* SHORT EXERCISE
Extract each line of the data below exactly as written.

* SOURCE DATA

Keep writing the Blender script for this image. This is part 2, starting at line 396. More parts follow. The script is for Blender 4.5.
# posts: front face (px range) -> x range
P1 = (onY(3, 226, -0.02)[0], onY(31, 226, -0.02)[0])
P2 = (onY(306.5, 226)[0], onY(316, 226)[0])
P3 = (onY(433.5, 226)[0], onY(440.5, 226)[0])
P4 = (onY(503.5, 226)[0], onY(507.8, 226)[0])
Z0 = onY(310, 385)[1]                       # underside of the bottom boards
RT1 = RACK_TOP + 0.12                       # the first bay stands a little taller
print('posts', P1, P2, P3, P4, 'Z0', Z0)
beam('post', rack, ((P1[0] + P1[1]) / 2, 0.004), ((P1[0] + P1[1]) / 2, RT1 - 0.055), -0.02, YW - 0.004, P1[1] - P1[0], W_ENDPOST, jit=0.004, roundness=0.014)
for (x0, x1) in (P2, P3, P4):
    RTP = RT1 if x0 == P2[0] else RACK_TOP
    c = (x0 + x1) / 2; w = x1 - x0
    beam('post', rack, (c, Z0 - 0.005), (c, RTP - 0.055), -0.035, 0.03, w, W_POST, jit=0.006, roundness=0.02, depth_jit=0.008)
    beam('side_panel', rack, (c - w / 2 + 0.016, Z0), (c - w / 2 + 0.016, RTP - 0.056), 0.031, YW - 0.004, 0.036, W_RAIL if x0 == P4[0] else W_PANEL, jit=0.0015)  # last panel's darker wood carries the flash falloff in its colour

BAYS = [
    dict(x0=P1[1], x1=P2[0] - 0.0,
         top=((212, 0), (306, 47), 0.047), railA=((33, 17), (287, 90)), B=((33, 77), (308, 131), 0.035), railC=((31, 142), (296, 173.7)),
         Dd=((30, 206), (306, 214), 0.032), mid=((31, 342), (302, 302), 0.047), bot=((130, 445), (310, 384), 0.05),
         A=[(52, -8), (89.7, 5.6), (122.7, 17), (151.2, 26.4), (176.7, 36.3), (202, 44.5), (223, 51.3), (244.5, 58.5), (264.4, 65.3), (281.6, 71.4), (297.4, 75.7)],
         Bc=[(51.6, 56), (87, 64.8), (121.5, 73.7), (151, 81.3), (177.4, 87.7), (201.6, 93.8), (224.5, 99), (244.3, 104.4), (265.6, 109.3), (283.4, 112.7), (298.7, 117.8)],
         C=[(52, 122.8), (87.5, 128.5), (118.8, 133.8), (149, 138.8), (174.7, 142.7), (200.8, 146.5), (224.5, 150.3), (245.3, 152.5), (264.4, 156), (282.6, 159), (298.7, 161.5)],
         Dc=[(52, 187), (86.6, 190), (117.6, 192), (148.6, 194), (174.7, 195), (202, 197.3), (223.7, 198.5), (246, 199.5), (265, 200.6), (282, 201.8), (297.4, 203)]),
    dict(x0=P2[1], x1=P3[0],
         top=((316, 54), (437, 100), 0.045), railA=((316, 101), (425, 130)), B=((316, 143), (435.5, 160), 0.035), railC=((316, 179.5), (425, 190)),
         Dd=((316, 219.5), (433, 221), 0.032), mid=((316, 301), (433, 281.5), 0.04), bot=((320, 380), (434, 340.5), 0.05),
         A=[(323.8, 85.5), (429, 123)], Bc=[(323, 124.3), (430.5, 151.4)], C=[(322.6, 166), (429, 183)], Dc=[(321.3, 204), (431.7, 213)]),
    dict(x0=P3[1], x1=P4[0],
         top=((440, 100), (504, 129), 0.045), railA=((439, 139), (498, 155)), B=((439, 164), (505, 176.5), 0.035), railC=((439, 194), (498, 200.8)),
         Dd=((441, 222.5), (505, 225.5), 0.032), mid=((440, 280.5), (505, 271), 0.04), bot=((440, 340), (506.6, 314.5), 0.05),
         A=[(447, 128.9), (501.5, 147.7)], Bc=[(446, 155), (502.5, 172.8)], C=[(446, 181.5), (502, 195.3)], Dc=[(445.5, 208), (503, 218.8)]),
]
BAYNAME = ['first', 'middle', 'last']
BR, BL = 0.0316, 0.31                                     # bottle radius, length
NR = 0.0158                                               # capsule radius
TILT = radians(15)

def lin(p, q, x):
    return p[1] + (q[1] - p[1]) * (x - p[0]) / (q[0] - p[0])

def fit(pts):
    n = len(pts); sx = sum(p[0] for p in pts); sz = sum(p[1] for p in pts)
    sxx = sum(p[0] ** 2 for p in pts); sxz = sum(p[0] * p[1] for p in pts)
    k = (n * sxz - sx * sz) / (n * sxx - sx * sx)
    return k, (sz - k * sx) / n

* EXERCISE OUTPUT
Keep writing the Blender script for this image. This is part 2, starting at line 396. More parts follow. The script is for Blender 4.5.
# posts: front face (px range) -> x range
P1 = (onY(3, 226, -0.02)[0], onY(31, 226, -0.02)[0])
P2 = (onY(306.5, 226)[0], onY(316, 226)[0])
P3 = (onY(433.5, 226)[0], onY(440.5, 226)[0])
P4 = (onY(503.5, 226)[0], onY(507.8, 226)[0])
Z0 = onY(310, 385)[1]                       # underside of the bottom boards
RT1 = RACK_TOP + 0.12                       # the first bay stands a little taller
print('posts', P1, P2, P3, P4, 'Z0', Z0)
beam('post', rack, ((P1[0] + P1[1]) / 2, 0.004), ((P1[0] + P1[1]) / 2, RT1 - 0.055), -0.02, YW - 0.004, P1[1] - P1[0], W_ENDPOST, jit=0.004, roundness=0.014)
for (x0, x1) in (P2, P3, P4):
    RTP = RT1 if x0 == P2[0] else RACK_TOP
    c = (x0 + x1) / 2; w = x1 - x0
    beam('post', rack, (c, Z0 - 0.005), (c, RTP - 0.055), -0.035, 0.03, w, W_POST, jit=0.006, roundness=0.02, depth_jit=0.008)
    beam('side_panel', rack, (c - w / 2 + 0.016, Z0), (c - w / 2 + 0.016, RTP - 0.056), 0.031, YW - 0.004, 0.036, W_RAIL if x0 == P4[0] else W_PANEL, jit=0.0015)  # last panel's darker wood carries the flash falloff in its colour

BAYS = [
    dict(x0=P1[1], x1=P2[0] - 0.0,
         top=((212, 0), (306, 47), 0.047), railA=((33, 17), (287, 90)), B=((33, 77), (308, 131), 0.035), railC=((31, 142), (296, 173.7)),
         Dd=((30, 206), (306, 214), 0.032), mid=((31, 342), (302, 302), 0.047), bot=((130, 445), (310, 384), 0.05),
         A=[(52, -8), (89.7, 5.6), (122.7, 17), (151.2, 26.4), (176.7, 36.3), (202, 44.5), (223, 51.3), (244.5, 58.5), (264.4, 65.3), (281.6, 71.4), (297.4, 75.7)],
         Bc=[(51.6, 56), (87, 64.8), (121.5, 73.7), (151, 81.3), (177.4, 87.7), (201.6, 93.8), (224.5, 99), (244.3, 104.4), (265.6, 109.3), (283.4, 112.7), (298.7, 117.8)],
         C=[(52, 122.8), (87.5, 128.5), (118.8, 133.8), (149, 138.8), (174.7, 142.7), (200.8, 146.5), (224.5, 150.3), (245.3, 152.5), (264.4, 156), (282.6, 159), (298.7, 161.5)],
         Dc=[(52, 187), (86.6, 190), (117.6, 192), (148.6, 194), (174.7, 195), (202, 197.3), (223.7, 198.5), (246, 199.5), (265, 200.6), (282, 201.8), (297.4, 203)]),
    dict(x0=P2[1], x1=P3[0],
         top=((316, 54), (437, 100), 0.045), railA=((316, 101), (425, 130)), B=((316, 143), (435.5, 160), 0.035), railC=((316, 179.5), (425, 190)),
         Dd=((316, 219.5), (433, 221), 0.032), mid=((316, 301), (433, 281.5), 0.04), bot=((320, 380), (434, 340.5), 0.05),
         A=[(323.8, 85.5), (429, 123)], Bc=[(323, 124.3), (430.5, 151.4)], C=[(322.6, 166), (429, 183)], Dc=[(321.3, 204), (431.7, 213)]),
    dict(x0=P3[1], x1=P4[0],
         top=((440, 100), (504, 129), 0.045), railA=((439, 139), (498, 155)), B=((439, 164), (505, 176.5), 0.035), railC=((439, 194), (498, 200.8)),
         Dd=((441, 222.5), (505, 225.5), 0.032), mid=((440, 280.5), (505, 271), 0.04), bot=((440, 340), (506.6, 314.5), 0.05),
         A=[(447, 128.9), (501.5, 147.7)], Bc=[(446, 155), (502.5, 172.8)], C=[(446, 181.5), (502, 195.3)], Dc=[(445.5, 208), (503, 218.8)]),
]
BAYNAME = ['first', 'middle', 'last']
BR, BL = 0.0316, 0.31                                     # bottle radius, length
NR = 0.0158                                               # capsule radius
TILT = radians(15)

def lin(p, q, x):
    return p[1] + (q[1] - p[1]) * (x - p[0]) / (q[0] - p[0])

def fit(pts):
    n = len(pts); sx = sum(p[0] for p in pts); sz = sum(p[1] for p in pts)
    sxx = sum(p[0] ** 2 for p in pts); sxz = sum(p[0] * p[1] for p in pts)
    k = (n * sxz - sx * sz) / (n * sxx - sx * sx)
    return k, (sz - k * sx) / n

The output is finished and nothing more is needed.